■ Raw data ■
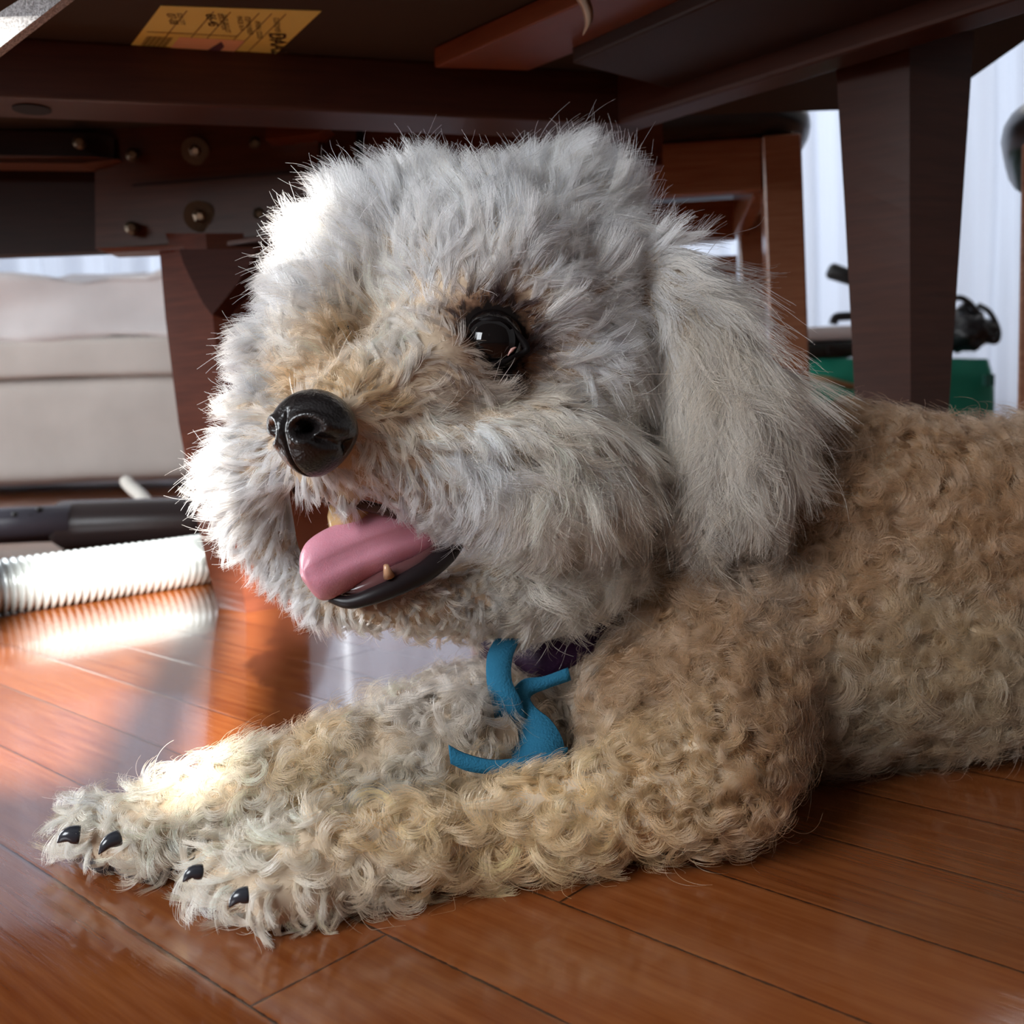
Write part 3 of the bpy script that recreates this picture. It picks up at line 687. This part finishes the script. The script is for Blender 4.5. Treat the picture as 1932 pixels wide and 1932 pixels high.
# ------------------------------------------------------------------ coat
# style points on the body: x, y, hair direction (degrees, 0 right, 90 down), length mm, lift, curl degrees, wave, colour, lock radius mm
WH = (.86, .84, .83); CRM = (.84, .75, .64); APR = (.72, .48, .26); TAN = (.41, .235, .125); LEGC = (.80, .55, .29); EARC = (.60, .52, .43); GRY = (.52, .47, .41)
S = [
 # head
 (560, 400, 200, 21, .75, 25, .3, WH, 2.6), (480, 530, 185, 17, .75, 25, .3, WH, 2.4), (470, 640, 175, 15, .7, 25, .3, WH, 2.4), (620, 350, 240, 19, .8, 25, .3, WH, 2.6),
 (780, 330, 262, 20, .85, 25, .3, WH, 2.8), (950, 320, 275, 19, .85, 30, .3, WH, 3), (1120, 340, 300, 26, .8, 30, .3, WH, 3), (1230, 420, 330, 15, .6, 30, .3, WH, 3),
 (700, 450, 235, 22, .5, 30, .4, WH, 2.6), (850, 450, 262, 22, .5, 30, .4, WH, 2.8), (1000, 450, 285, 22, .5, 30, .4, WH, 2.8), (1120, 500, 330, 22, .45, 30, .4, WH, 3),
 (600, 540, 215, 20, .5, 30, .4, WH, 2.4), (720, 590, 235, 17, .4, 40, .4, CRM, 2.4), (830, 560, 262, 16, .35, 40, .4, WH, 2.2), (920, 560, 285, 18, .4, 30, .4, WH, 2.2), (1020, 590, 320, 18, .35, 35, .4, WH, 2.4),
 (570, 660, 200, 14, .5, 60, .5, CRM, 2.2), (660, 660, 225, 14, .5, 60, .5, APR, 2), (740, 690, 280, 13, .4, 60, .5, CRM, 2), (800, 650, 230, 9, .3, 30, .3, CRM, 1.8), (830, 730, 30, 12, .3, 40, .3, (.62, .47, .34), 1.8),
 (650, 725, 240, 12, .4, 40, .3, APR, 1.6), (560, 720, 215, 10, .5, 60, .5, APR, 2), (710, 760, 350, 12, .4, 60, .4, APR, 1.8), (720, 820, 50, 12, .35, 30, .3, CRM, 1.8), (790, 790, 30, 16, .4, 60, .5, CRM, 2.2),
 (845, 708, 35, 9, .3, 30, .3, (.20, .13, .10), 1.6), (868, 588, 250, 10, .3, 30, .3, (.45, .33, .25), 1.8),
 (1100, 650, 10, 20, .35, 50, .5, WH, 2.8), (1150, 750, 50, 22, .35, 60, .5, CRM, 3), (1000, 760, 35, 20, .35, 60, .5, CRM, 2.8), (900, 750, 20, 16, .35, 60, .5, CRM, 2.4),
 (880, 840, 55, 24, .4, 60, .8, WH, 3.2), (1000, 870, 70, 30, .4, 50, .9, CRM, 3.6), (1120, 880, 85, 32, .38, 50, 1, CRM, 3.8), (1190, 960, 95, 28, .4, 70, .9, CRM, 3.6),
 (620, 915, 90, 9, .3, 20, .2, WH, 1.5), (680, 905, 70, 9, .35, 20, .2, WH, 1.5), (760, 920, 80, 12, .35, 30, .3, WH, 1.7), (820, 950, 90, 13, .4, 70, .5, WH, 2), (900, 990, 95, 18, .45, 80, .6, WH, 2.4), (1000, 1020, 90, 25, .4, 80, .6, CRM, 3), (1100, 1070, 90, 24, .4, 80, .6, CRM, 3),
 (520, 780, 190, 13, .6, 40, .4, WH, 2), (450, 830, 185, 17, .75, 30, .4, WH, 2.2), (430, 920, 175, 18, .75, 30, .4, WH, 2.2), (520, 900, 150, 13, .6, 40, .4, WH, 2), (460, 1000, 145, 16, .7, 40, .4, WH, 2.2), (530, 1080, 110, 13, .6, 50, .5, WH, 2),
 (700, 1170, 95, 5, .5, 40, .4, CRM, 1.6), (800, 1170, 80, 8, .5, 60, .5, CRM, 2), (900, 1120, 60, 11, .4, 70, .5, GRY, 2.2), (900, 1190, 85, 9, .5, 50, .4, CRM, 2), (1050, 1180, 90, 12, .5, 60, .5, CRM, 2.6),
 None,
 (1250, 480, 50, 50, .2, 30, 1.2, GRY, 4.2), (1320, 620, 76, 50, .16, 25, 1.2, EARC, 4.2), (1400, 700, 74, 46, .16, 35, 1.2, EARC, 4.2), (1380, 800, 80, 46, .16, 30, 1.2, EARC, 4.2), (1480, 850, 100, 38, .18, 40, 1.2, EARC, 3.4), (1280, 800, 95, 46, .16, 30, 1.2, EARC, 4.2), (1360, 920, 95, 30, .25, 60, 1.2, EARC, 4.2), (1430, 980, 110, 26, .3, 60, 1.2, EARC, 4.2), (1290, 950, 95, 26, .25, 60, .8, EARC, 4.2),
 None,
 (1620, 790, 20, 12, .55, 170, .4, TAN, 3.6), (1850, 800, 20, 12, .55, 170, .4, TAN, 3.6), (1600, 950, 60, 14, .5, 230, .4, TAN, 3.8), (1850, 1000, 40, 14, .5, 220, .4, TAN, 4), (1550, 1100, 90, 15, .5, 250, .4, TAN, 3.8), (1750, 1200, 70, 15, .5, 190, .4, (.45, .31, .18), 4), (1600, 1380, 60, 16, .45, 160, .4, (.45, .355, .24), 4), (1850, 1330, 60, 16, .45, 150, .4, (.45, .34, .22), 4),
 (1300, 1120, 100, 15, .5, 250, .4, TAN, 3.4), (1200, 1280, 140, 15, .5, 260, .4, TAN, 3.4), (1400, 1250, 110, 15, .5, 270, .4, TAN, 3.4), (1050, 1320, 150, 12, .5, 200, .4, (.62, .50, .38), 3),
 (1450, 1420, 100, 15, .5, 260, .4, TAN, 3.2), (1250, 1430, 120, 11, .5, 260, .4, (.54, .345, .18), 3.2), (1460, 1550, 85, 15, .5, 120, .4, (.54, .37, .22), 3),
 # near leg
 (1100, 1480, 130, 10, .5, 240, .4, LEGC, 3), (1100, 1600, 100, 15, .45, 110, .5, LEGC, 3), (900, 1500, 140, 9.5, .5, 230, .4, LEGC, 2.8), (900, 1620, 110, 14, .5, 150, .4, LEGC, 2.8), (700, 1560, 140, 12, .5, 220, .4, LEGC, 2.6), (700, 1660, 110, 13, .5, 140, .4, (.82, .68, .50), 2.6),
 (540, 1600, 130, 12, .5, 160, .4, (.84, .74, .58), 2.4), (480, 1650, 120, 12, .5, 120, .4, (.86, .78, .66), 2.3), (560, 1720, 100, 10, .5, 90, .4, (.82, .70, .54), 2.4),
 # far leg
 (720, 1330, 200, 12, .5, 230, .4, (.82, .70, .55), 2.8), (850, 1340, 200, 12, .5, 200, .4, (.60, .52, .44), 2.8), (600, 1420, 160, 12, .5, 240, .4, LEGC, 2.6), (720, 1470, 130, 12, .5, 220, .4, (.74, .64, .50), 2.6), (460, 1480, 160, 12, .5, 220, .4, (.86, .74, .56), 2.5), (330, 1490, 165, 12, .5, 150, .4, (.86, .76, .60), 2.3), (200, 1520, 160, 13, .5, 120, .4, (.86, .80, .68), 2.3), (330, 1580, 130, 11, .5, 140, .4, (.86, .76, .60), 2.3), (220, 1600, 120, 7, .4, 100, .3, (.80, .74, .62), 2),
 (880, 1250, 120, 10, .5, 120, .4, (.66, .50, .38), 2.6),
]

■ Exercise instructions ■
From the top of the listing above, repeat each line exactly until you reach the line containing "# style points", and repeat that one too. Leave the pictures out.

■ Answer to the problem ■
Write part 3 of the bpy script that recreates this picture. It picks up at line 687. This part finishes the script. The script is for Blender 4.5. Treat the picture as 1932 pixels wide and 1932 pixels high.
# ------------------------------------------------------------------ coat
# style points on the body: x, y, hair direction (degrees, 0 right, 90 down), length mm, lift, curl degrees, wave, colour, lock radius mm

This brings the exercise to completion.